Die sozialistische Erziehung erzählt den Kindern also nicht einfach, was so ein Staat eigentlich ist und wie man als Prolet darin vorkommt. Da hätten die Kinder dann zwar die Möglichkeit, Widerspruch einzulegen und eine Debatte anzufangen, aber irgendwie ist das dann doch zu „dogmatisch“. Statt dessen also sollen Heimatgefühle in der Klasse erzeugt werden – Sozialismus soll sich einfach toll anfühlen, auch wenn die Kinder gar nichts an der Hand haben, was Sozialismus denn eigentlich ist, ausser ein schickes Zeltlager oder ein schmetterndes Lied: „…und wenn sie dann singen „wir sind das Bauvolk der kommenden Welt“, so haben sie gewiss noch keine Vorstellung von der gewaltigen Aufgabe der sozialen Revolution, aber sie wissen doch schon, dass es etwaas Gutes ist, und dass man stolz darauf sein kann, Bauvolk der kommenden Welt zu sein.“ (SuE 220)

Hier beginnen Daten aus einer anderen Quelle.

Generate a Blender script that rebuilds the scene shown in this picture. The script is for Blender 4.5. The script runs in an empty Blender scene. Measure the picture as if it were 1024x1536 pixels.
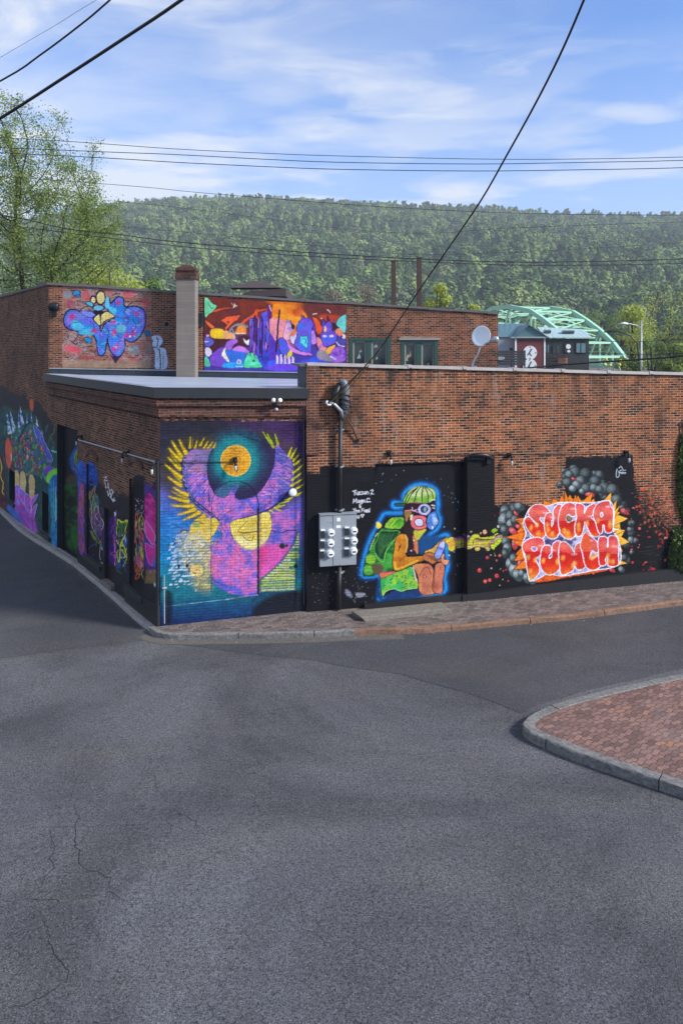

Fassen wir zusammen: Über Inhalte mit Kindern zu reden ist Parteidogmatismus, Tugenden hingegen wollen gelebt sein, z.B. Kurt Löwensteins wunderbar sich selbst widersprechendes Paar von der „Friedensliebe“ und der „Kampfbereitschaft“. Dass diese Tugenden auch prima zu jeder anderen Erziehung passen, lernt man u.a. bei Hitler, der die deutsche Jugend auch aufforderte, „friedensliebend und kampfbereit“ (!) zu sein. Vielleicht liegt es eben doch nicht an einem Mangel an Tugenden, dass die Arbeiter sich 1914 gegenseitig abschlachteten, sondern an ihren falschen Urteilen über die Nation und ihre Rolle. Dagegen hilft allerdings kein noch so tugendhafter Umgang, sondern eine Debatte darüber, was der Staat ist.